As I have mentioned in the past, I believe timesheets are nothing more than an illusion of control that partners think they have over their staff. In reality, it is the partner who is the slave to the timesheet. When customer Jim gets upset at the lack of service and decides to leave, who replaces the lost billable hours? Some options:
- New Business? Maybe, but if customer Jim was not getting the service, customer Jane probably will not.
- Innovative revenue streams? Maybe, but probably not. A firm obsessed with the billable hour are rarely innovative. Firms obsessed with the billable hour are interested in one thing: billing hours.
- Current clients? Ahhh, now we are getting somewhere. Yes, I am saying that lost business is made up with over-billing existing clients.
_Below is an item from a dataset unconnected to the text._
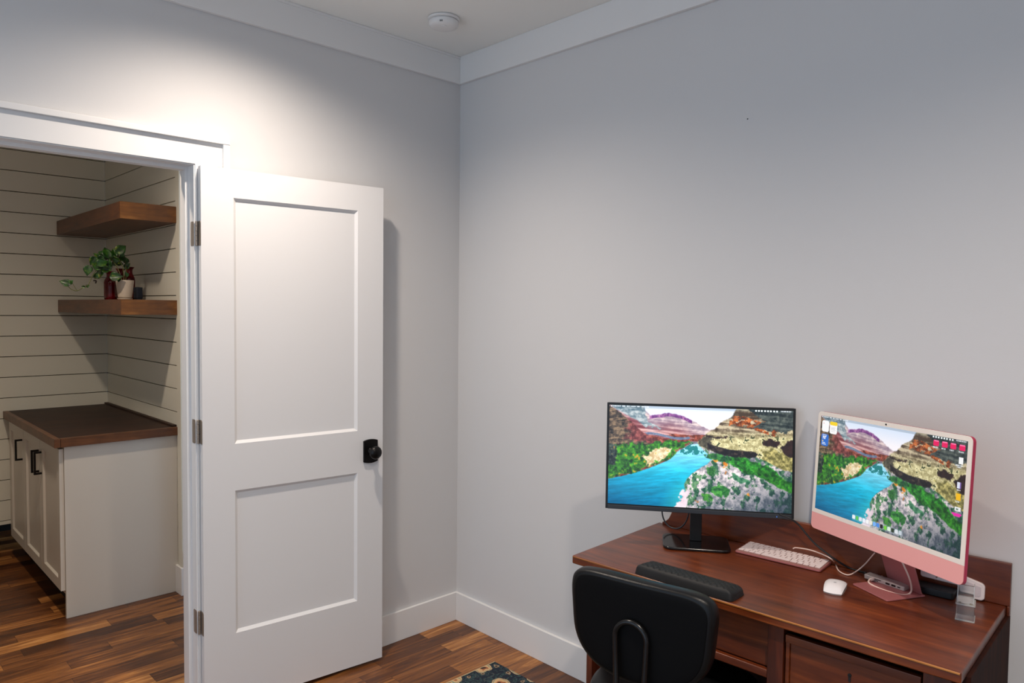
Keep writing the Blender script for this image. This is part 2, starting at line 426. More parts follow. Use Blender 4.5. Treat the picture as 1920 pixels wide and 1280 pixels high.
# rose and knob (camera side), knob behind
def rose_bm(sgn, y0):
    bm = bmesh.new(); cu, cz = .683, .930; w, h = .066, .102
    pts = []
    n = 10
    for k in range(n+1):
        t_ = -1+2*k/n; pts.append((cu+t_*w/2, cz+h/2-.006*(t_*t_)))
    for k in range(n+1):
        t_ = 1-2*k/n; pts.append((cu+t_*w/2, cz-h/2+.006*(t_*t_)))
    prism(bm, pts, y0, y0+sgn*.010, 'y'); return bm
link('knob_rose', rose_bm(-1, 0), M_BRONZE, door, bevel=.002)
def knob_bm(sgn, y0):
    bm = bmesh.new()
    M = Matrix.Translation((.683, y0, .930)) @ Matrix.Rotation(math.radians(90*sgn), 4, 'X')
    lathe(bm, [(.016, 0), (.016, .004), (.011, .008), (.010, .022), (.014, .027), (.024, .031), (.0275, .038), (.0275, .044), (.024, .051), (.015, .056), (.004, .058)], 36, M)
    return bm
link('door_knob', knob_bm(1, -.010), M_BRONZE, door, smooth=True)
link('knob_rose', rose_bm(1, TH), M_BRONZE, door, bevel=.002)
bm = bmesh.new(); M = Matrix.Translation((.683, TH+.009, .930)) @ Matrix.Rotation(math.radians(-90), 4, 'X')
lathe(bm, [(.011, 0), (.010, .010), (.018, .016), (.022, .022), (.02, .028), (.004, .032)], 30, M)
link('door_knob', bm, M_BRONZE, door, smooth=True)
bm = B(DW-.0002, DW+.0012, .004, .026, .90, .96)
link('latch_plate', bm, M_BRONZE, door)
for hz in (1.803, 1.074, .3555):
    bm = bmesh.new()
    # leaf plate on the door edge, leaf plate on the jamb side, knuckle with five barrels
    prism(bm, rrect(.026, .089, .006, 4, .0145, hz), -.0016, 0, 'x')
    hg = link('hinge', bm, M_NICKEL, door)
    bm = bmesh.new()
    for k in range(5):
        lathe(bm, [(.0045, hz-.0445+k*.0178+.0004), (.0052, hz-.0445+k*.0178+.001), (.0052, hz-.0445+(k+1)*.0178-.001), (.0045, hz-.0445+(k+1)*.0178-.0004)], 14, Matrix.Translation((-.0065, .032, 0)))
    link('hinge_knuckle', bm, M_NICKEL, hg, smooth=False)
    bm = bmesh.new(); prism(bm, rrect(.030, .089, .006, 4, .0, hz), -1.2702, -1.2688, 'x', (Matrix.Translation((-1.2596, -.0519, 0)) @ Matrix.Rotation(-ANG, 4, 'Z')).inverted() @ Matrix.Translation((0, .004, 0)))
    link('hinge_plate', bm, M_NICKEL, hg)

# ------------------------------------------------------------------ smoke detector
sd = empty('smoke_detector', (-.365, -.327, H), 0, 'round white smoke detector fixed to the ceiling near the corner', 'smoke detector')
bm = bmesh.new(); lathe(bm, [(.060, 0), (.066, -.003), (.066, -.010), (.061, -.012)], 48); link('mounting_plate', bm, M_TRIM, sd, smooth=False)
bm = bmesh.new(); lathe(bm, [(.056, -.012), (.061, -.016), (.061, -.027), (.055, -.036), (.040, -.0405), (.006, -.0415)], 48); cv = link('cover', bm, M_TRIM, sd, smooth=True)
bm = bmesh.new()
for k in range(-1, 2):
    M = Matrix.Rotation(math.radians(221+k*4.2), 4, 'Z'); box(bm, .0535, .0605, -.0009, .0009, -.034, -.026, M)
link('sounder_slot', bm, M_BLKPL, cv)
bm = bmesh.new(); lathe(bm, [(.010, -.0405), (.010, -.0425), (.008, -.0432)], 20, Matrix.Translation((-.012, -.02, 0))); link('test_button', bm, M_TRIM, cv)

# nail hole in the right wall
bm = bmesh.new(); lathe(bm, [(.0022, 0), (.002, .0012), (.0006, .0016)], 10, Matrix.Translation((-.0001, -1.508, 2.188)) @ Matrix.Rotation(math.radians(-90), 4, 'Y'))
o = link('wall_nail', bm, M_BLKPL); tag(o, 'tiny dark nail in the upper middle of the right wall', 'nail')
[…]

This is where it gets interesting and the phrase billable death spiral comes in. As a partner begins to compensate for lost business by over-billing existing clients, a billable death spiral forms. Clients recognize an increase in fees, they don’t see a change in service or value, and they decide to leave. One by one they go, until the partner is left with a small handful of clients, who will pay whatever, just because they understood that time is money. Beware: the billable death spiral is a nasty process and usually renders the partner cold, pissed off and alone. This raises the question: in the office, who is really in control?
hahaha. Love the way you wrote this post. Billable hours… pst..
On a happy note – just picked up a new client who was paying $260/hr for monthly “review” work who said the bills were “getting out of hand.” Asked what my hourly rate was and I told him, “I don’t know, we just have a fixed monthly fee.”